Old Jack and Tenuous Tony sat down to watch this on a Saturday afternoon. We needed a bit of adventure, the visitors having been particular hard work that day. I remembered that my Grandpa Gus took me to reruns at the local cinema, catching every release possible of this story, particularly when Grandma Victoria was raging against his clutter. So – a quality diversion for boys, then. Albeit, I’d rush to say, there’s a touch of romance in this version, used as a framing device.

So – Donat is Edmond Dantes. A happy sailor, he takes a letter from his dying captain. Napoleon wrote it (really, they pass Elba), and it has to go to a man in Marseilles. Being somewhere between adorable and stupid, Dantes doesn’t read the thing, but passes it on in good faith.  And then shit happens. Dantes is betrayed and betrayed again. Jealous shipmate and frowny twat Danglars (Raymond Walburn giving good venality) hears the conversation with the dying captain and reports Dantes. The latter does his duty and gets arrested for it. He is taken to prison along with his so-called buddy Mondego (Sidney Blackmer giving good fiancée-fancying turncoat) and the magistrate consigns him to prison without a trial, or even testing his claim not to know what’s in the letter.  And all this after we’ve met Dantes fiancée, the scrummy if low-eyebrowed Mercedes, Elissa Landi – giving off smarts and instinct over twenty years and two moments in a tree…

The bastards.

And then the film retreats to Donat’s cell for eight long years. It takes him a while to realise his visit to the cell isn’t leading to a real trial, and, as with real life, time passes with the growing of a beard. It’s quite long when there comes a tapping from behind the wall and Donat, not entirely sure how to talk any more, pulls out a slab and meets the face of a cheery, equally hairy old Abbé (O.P. Heggie is terrific – a roll of the eyes short of Monty Python‘s old fart on the beach). Donat shines with that hope he could do in a blink, as he realises he is “still young”. Only 28…pretty much Donat’s age in real life.

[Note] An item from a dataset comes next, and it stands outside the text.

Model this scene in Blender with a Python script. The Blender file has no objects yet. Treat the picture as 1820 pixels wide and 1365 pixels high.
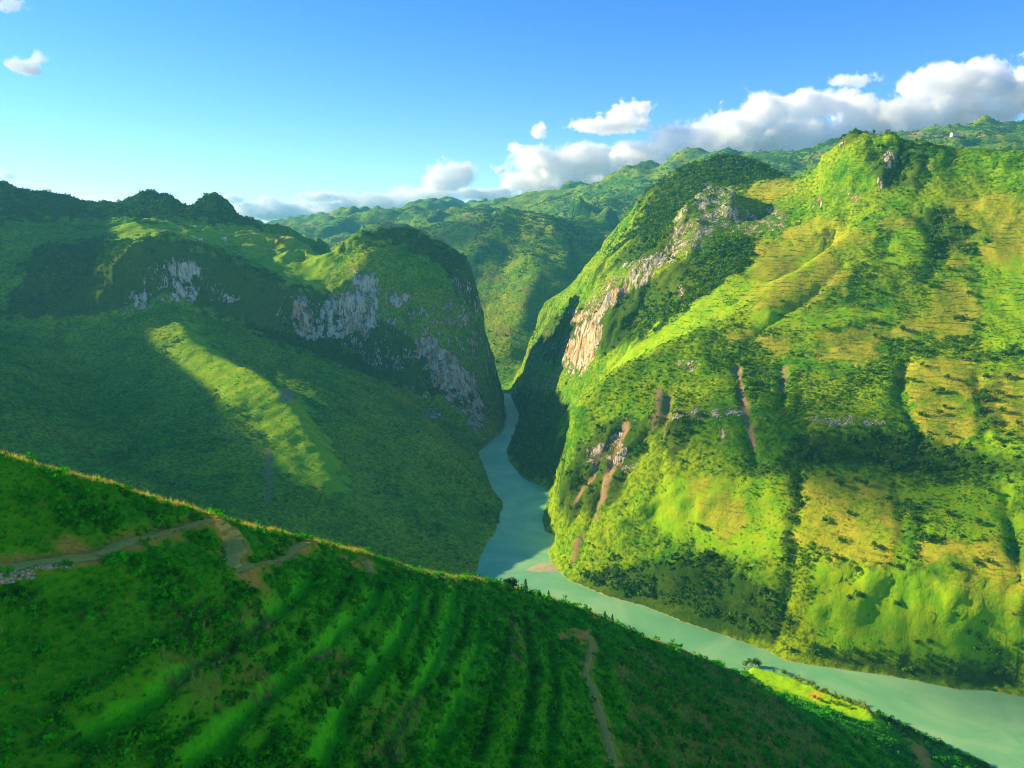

This is fun, you know. Proper fun. Boys’ own, I guess, but the love story is presumably there to get the traditional girls. The film winks at us at times – especially as the two men dig a tunnel out towards the sea. Donat pops up to the Abbé’s cell to discover his own lack of imagination: the guy has covered the walls in bits of every religion he fancies, created pens, candles and (go with it) matches. After a good many more years, things come to a head in the tunnel. The Abbé is crushed in a fall, the two get to his cell where he dies and – in a wildly unbelievable bit of luck and planning – the old man dies (he’ll be okay, Frankenstein awaits his blind hermit in 1935), gets sewn into a shroud, Donat uncuts and drags him down (weirdly) to Dantes’ cell, then nips back up and sews himself into the shroud…and gets thrown in the sea. All the digging was pointless.

I know! This is a real Saturday film! Turn off the logic and enjoy the emotions. You’re on Donat’s side from the start. He’s a good soul running the gauntlet of other people’s selfishness: that friend who wanted his girl, the shipmate who wanted his job, that magistrate who was a total dick. So when he escapes the sea, meets friendly pirates, and goes to find the massive treasure the Abbé gifted him, well…you want his middle years to be about revenge.

And, boy, does he get it. For who doesn’t get grumpier, colder and exhausted by the need for petty revenges by middle age? It’s enough to turn you grey. Or, as here, a strange kind of white, grey and…coiffed. Certainly for a man in his angry forties.

Old Jack heartily recommends The Count of Monte Cristo. There’s staged shame, a bastard driven to suicide, another to madness, a duel, a moment of intense, scintillating recognition between older Mercedes and this Count (not unlike a scene late in Fanaa (2006) – and vicious, delicious revenge. No wonder it was the nutters’ favourite film in V for Vendetta.

Watch Count for the joy of it. Donat, as you’d expect by now, is the heart of things, proving he is an international star of proper skill. He has claimed his rightful position. All pretenders, as he says at the end, up in the branches with Mercedes, twenty years and several lives passed, “get your own tree.” Or at the very least buckle your own swash.